Sunday, October 31, 2010

DANCING AND DISGUISE AND A WANING ORANGE MOON

Irresistible to post this evening, Hallowe'en, with young people in the house, one as a "sensible bear", the rest as university students, in other words not disguised, and me in shiny red pants and tails, a ringmaster kind of outfit. But I am not in charge and that's restful. They're dealing with supper with a mix of pizza and other offerings...

I posted yesterday about my plan to head to Grey County last night for contra dancing.. and am so full of the fun quotient from the evening that I have to post again. First stop was in Markdale where I dropped in on my aunt and chopped vegetables- leeks, sweet potatoes, carrots - then cooked them with a lot of minced ginger in butter, added water and things like salt, soy sauce, a good vinegar, and presto chango there was a winter soup, enough to eat some, freeze some, give some away.

From there I went in the dark dark night (stars bright points in the blackness) to Glenelg Township Hall on Baptist Church Road, and the dancing began. There were fiddlers, one from Cape Breton and the rest from Scatter the Cats, a fab group with flute and fiddles and guitar and drum based in and around Owen Sound. We made lines and stars and do-si-dohed and alamained, and danced patterns that seemed elaborate as we were walked through them, and then became clear as we danced them and danced them. There were kids and grandmothers and lots of us in-between people of various ages... We finally rolled out into the cold night around 11:30, sweaty and exhilarated under those sparkling stars, with no other lights to be seen. What a privilege to be in real darkness.

I headed back to Toronto with some apples and butter tarts as back-up, but didn't need them, I was so buzzed from the dancing and the happiness that came with it. Keeping me company was a CD with Zakir Hussein and John McLaughlin and with flute by an Indian guy whose name I can't remember right now. It was hauntingly great, a live concert, and each time the CD started again I heard new mysteries and liveliness in the music, so I let it play over and over as I whizzed along.

Somewhere in there, between Shelburne and Orangeville, I saw a small flash of light on the road, and another gleam in the darkness, so I slowed. Good thing too, for it was a tall deer, with antlers and healthy unworried unhurried grace, standing in the middle of the road. The gleam was my headlights catching the light in his eyes, or the moisture, perhaps. Yikes! I don't think I imagined him, but now a day later... how can I be sure?

As I came over the last hills that overlook Toronto, the sky turned a weird War of the Worlds pinky-tangerine from the city lights' reflecting onto a layer of cloud. Coming into the city, as I drove eastward toward the downtown skyline, there, just above it, was an outsized orange-yellow half-moon, on her back because she is waning, a thrilling sight at 1.30 in the morning, entrancing and unreal.

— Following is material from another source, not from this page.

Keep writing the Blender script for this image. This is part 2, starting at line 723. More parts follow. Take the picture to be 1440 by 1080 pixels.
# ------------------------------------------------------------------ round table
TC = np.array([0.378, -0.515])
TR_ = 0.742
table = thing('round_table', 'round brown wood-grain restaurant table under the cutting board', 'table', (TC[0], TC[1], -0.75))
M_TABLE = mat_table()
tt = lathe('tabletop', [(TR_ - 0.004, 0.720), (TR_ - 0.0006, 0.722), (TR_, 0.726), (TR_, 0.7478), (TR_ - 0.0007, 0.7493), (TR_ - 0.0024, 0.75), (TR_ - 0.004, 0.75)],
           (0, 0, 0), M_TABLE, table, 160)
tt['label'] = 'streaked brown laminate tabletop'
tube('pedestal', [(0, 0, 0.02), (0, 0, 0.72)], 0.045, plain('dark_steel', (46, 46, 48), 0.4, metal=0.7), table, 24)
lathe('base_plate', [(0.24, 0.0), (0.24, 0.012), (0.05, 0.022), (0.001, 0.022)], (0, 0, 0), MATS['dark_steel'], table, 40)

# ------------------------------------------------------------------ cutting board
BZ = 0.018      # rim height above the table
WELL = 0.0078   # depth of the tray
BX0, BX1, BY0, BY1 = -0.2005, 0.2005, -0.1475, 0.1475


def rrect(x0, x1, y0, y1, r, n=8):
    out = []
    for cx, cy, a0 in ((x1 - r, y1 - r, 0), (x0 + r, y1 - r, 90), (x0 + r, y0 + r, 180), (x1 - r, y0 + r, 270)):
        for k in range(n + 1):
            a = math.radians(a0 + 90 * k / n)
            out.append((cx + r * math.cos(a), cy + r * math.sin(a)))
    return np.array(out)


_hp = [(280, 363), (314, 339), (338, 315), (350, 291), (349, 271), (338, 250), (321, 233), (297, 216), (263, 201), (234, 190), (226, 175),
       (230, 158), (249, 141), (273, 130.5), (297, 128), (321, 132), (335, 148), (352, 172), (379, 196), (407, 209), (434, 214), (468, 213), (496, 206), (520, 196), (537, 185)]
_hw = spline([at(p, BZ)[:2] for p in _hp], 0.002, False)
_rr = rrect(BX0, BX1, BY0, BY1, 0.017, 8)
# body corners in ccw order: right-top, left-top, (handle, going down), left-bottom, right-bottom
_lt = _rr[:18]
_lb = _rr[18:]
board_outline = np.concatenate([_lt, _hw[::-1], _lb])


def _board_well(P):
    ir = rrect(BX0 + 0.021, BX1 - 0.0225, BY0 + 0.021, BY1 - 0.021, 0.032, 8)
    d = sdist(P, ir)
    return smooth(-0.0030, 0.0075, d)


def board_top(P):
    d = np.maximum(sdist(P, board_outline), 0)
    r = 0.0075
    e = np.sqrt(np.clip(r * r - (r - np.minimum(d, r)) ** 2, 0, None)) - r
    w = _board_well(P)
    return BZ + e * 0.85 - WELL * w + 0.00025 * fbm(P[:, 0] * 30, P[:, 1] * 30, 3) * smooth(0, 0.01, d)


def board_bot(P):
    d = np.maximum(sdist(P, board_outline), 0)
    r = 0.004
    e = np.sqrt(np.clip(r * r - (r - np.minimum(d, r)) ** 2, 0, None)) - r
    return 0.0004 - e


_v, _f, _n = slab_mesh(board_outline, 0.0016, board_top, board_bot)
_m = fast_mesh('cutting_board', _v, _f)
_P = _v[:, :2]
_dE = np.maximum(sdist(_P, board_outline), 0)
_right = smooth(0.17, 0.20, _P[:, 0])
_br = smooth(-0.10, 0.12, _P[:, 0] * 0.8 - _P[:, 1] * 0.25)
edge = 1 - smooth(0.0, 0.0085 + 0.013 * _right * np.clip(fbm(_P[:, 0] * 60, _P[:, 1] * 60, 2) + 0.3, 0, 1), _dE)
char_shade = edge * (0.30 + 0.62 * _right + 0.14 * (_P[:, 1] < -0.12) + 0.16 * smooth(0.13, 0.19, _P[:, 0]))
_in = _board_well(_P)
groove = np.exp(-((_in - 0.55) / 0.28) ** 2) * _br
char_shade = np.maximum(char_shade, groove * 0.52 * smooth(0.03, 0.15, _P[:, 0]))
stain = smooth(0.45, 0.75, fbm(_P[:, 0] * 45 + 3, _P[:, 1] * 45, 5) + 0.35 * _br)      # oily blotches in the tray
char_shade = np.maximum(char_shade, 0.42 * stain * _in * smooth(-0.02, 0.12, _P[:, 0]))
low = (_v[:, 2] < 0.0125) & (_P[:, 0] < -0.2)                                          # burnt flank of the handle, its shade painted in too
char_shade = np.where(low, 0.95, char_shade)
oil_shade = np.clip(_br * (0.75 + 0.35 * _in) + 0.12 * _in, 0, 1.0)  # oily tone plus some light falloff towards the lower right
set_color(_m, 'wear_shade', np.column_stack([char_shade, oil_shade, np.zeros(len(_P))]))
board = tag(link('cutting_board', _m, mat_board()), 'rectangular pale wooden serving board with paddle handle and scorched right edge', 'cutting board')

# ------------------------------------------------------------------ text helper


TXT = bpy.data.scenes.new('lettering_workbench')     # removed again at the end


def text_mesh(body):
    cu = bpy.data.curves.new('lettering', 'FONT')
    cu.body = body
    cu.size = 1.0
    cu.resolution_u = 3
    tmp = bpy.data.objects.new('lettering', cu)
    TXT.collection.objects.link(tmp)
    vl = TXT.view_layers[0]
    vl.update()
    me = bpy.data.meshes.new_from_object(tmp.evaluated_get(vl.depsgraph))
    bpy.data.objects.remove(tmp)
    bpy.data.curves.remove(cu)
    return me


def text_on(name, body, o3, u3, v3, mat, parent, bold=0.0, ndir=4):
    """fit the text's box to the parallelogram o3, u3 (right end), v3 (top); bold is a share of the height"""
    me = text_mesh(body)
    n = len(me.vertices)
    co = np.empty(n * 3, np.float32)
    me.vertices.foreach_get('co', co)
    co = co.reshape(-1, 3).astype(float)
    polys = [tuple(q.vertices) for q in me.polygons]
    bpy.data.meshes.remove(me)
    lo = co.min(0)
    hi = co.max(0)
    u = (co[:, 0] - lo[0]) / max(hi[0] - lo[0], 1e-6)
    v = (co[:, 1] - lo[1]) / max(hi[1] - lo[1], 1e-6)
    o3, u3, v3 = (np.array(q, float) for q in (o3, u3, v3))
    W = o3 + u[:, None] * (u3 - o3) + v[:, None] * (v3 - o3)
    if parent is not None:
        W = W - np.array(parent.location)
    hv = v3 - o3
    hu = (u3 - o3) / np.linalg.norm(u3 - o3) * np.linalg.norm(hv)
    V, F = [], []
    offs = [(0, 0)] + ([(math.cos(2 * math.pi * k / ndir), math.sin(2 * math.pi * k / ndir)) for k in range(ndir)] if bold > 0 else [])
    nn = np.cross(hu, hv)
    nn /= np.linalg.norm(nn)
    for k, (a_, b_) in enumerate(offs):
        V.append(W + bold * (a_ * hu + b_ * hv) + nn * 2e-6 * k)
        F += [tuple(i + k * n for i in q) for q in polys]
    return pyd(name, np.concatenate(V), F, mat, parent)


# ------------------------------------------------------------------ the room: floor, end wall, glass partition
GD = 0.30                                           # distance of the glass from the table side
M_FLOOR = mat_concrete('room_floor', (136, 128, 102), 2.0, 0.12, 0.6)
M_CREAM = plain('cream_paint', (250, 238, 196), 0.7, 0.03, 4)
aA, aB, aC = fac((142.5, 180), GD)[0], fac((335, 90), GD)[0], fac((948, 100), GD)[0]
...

Reality of a kind struck a little later as I hit Spadina. The sidewalks were packed, and the crowd strayed out into the streets, most in costume and partying, adult partyers in wings and headdresses and impossible shoes and face paints and, and. What a scene! Hallowe'en has become the North American version of Venice's Carnival, costume and disguise, role-plying and fantasy. Don't we all need that at times?

The kids have now come and gone (the best was a little girl as a unicorn, with wings), and we're eating the remains of the candy. We've been playing Scrabble and my kids beat me, again...

Happy Hallowe'en. And have a look at the moon. Next weekend is the new moon, with the excitement of Diwali, the festival of lights that marks the new year for so many.